Cephalic Structures: Robotically Printed Eco-Composites & Bio-Pastes
Greg Sheward, Production Facilities Manager, Robotic Operations, Visiting Assistant Professor
Jason Vigneri-Beane, Professor
School of Architecture
Cephalic Structures is an on-going design research project that explores robotically printed fabrication processes for ecological micro-infrastructures. These structures are designed to have minimally invasive footprints that transform continuously into bulbous vessels holding water, soil, vegetation and roosts. In addition, they will have integrated environmental sensing technologies that allow citizen scientists to monitor environmental data that is locally harvested by the Cephalic Structure itself.
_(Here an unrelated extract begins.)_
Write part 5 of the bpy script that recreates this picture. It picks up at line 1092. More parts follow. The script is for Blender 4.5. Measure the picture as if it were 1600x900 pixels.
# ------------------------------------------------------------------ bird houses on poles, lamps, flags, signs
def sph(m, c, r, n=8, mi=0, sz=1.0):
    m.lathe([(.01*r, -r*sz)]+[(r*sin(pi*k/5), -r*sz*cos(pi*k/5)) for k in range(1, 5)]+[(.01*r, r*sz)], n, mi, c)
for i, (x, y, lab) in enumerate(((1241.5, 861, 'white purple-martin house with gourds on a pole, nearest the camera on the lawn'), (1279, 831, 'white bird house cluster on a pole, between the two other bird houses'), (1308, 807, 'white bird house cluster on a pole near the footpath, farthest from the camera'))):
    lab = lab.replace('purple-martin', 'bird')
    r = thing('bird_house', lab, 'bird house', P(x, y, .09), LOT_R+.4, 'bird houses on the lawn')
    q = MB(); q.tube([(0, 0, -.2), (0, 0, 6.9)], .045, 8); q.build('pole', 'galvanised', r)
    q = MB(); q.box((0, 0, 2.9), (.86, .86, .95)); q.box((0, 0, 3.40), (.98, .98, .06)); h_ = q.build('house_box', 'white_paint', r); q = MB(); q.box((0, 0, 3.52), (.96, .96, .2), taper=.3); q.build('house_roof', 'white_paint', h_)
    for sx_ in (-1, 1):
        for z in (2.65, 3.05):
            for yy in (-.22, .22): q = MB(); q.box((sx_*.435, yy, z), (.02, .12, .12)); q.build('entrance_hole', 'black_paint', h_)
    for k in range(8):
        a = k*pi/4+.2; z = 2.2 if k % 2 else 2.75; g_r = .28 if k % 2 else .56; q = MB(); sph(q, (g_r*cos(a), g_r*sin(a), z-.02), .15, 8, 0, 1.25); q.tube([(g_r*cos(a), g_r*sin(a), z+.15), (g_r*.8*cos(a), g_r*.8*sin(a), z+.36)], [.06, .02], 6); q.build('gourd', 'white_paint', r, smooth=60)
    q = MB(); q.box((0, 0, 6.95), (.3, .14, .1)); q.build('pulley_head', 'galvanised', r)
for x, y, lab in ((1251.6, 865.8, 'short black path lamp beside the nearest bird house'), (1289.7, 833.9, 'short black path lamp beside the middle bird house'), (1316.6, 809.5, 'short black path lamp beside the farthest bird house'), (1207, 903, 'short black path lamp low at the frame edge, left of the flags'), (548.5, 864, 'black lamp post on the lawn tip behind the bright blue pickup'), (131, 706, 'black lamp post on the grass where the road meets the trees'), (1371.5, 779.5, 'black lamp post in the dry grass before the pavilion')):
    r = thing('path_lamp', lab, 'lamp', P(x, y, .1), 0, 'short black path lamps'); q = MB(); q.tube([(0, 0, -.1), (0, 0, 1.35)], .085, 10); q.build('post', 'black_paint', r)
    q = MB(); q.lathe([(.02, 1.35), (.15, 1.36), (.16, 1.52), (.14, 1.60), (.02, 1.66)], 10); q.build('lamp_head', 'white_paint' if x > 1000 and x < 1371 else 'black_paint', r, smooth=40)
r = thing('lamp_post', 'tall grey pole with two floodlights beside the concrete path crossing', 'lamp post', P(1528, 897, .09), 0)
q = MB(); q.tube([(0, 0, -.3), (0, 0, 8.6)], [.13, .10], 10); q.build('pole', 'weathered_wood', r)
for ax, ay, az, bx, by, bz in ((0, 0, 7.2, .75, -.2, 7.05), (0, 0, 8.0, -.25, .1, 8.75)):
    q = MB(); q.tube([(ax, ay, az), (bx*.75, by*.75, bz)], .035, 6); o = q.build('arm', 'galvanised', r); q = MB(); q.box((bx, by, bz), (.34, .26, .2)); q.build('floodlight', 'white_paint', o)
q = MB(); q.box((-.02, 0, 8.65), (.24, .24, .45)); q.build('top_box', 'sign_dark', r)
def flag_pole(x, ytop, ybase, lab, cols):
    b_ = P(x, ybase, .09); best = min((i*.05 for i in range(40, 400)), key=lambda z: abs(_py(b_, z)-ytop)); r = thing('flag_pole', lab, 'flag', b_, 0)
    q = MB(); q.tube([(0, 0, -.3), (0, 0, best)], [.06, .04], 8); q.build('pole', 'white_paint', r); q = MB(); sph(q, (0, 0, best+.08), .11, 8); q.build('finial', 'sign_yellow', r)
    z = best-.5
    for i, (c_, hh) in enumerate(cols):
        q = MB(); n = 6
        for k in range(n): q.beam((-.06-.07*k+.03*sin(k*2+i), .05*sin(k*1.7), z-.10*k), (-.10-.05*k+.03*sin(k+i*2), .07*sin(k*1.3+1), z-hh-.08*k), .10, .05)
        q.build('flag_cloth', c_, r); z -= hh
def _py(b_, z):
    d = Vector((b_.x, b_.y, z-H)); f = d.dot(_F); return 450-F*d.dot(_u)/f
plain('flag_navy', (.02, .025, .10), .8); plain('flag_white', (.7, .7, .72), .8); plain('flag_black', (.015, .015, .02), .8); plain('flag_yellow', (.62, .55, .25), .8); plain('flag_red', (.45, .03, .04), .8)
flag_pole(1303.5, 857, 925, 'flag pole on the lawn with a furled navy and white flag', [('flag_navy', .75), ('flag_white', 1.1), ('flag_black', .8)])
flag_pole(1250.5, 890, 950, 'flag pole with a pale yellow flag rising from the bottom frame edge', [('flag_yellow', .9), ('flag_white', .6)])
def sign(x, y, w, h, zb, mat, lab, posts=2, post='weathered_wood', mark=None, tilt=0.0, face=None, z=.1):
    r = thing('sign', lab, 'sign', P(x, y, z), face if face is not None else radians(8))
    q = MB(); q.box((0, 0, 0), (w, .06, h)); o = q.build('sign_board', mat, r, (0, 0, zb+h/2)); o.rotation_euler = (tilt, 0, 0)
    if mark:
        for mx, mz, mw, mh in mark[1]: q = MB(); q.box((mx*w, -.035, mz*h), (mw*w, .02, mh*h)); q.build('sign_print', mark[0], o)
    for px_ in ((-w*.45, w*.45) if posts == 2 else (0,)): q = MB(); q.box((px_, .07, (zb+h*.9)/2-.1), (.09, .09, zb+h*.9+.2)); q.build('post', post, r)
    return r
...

Morphological features of these structural bodies are evolving to be structurally and materially efficient, seamless and topologically continuous, and resolvable by scripts that drive robots’ kinematic logics, speed, temperature and contoured assembly strategies.
The robotic printing process not only allows for seamless full-scale prototyping, but can also be programmed to print in segments that fuse a variety of new eco-materials together to form composite surface structures. This is critical because it simultaneously and paradoxically allows for continuous topological transformation and diverse material surface tectonics. Lightweight structural bodies can therefore capitalize on different kinds of material performances without excesses of assembly, mechanical connections, adhesives, and other points of failure. A continuous structural body could be printed to transition from a material with structural integrity to a porous or hydrophilic material that supports a water collection program. A structural material could be transitioned into a seeded material that has life-giving nutrients integrated into it for a horticultural program.
This series explores combinations of eco-materials such as recycled oyster shell flour, charcoal, turmeric, beet extract, and spirulina. The research as expanded into bio-pastes made from alginate, agar agar, wood pulp, oyster flour, (sodium silicate), natural dyes from our own Pratt Textile Dye Garden, courtesy of Gina Gregorio, and natural berry dyes + milkweed fibers from Regan Good of Pratt HMS.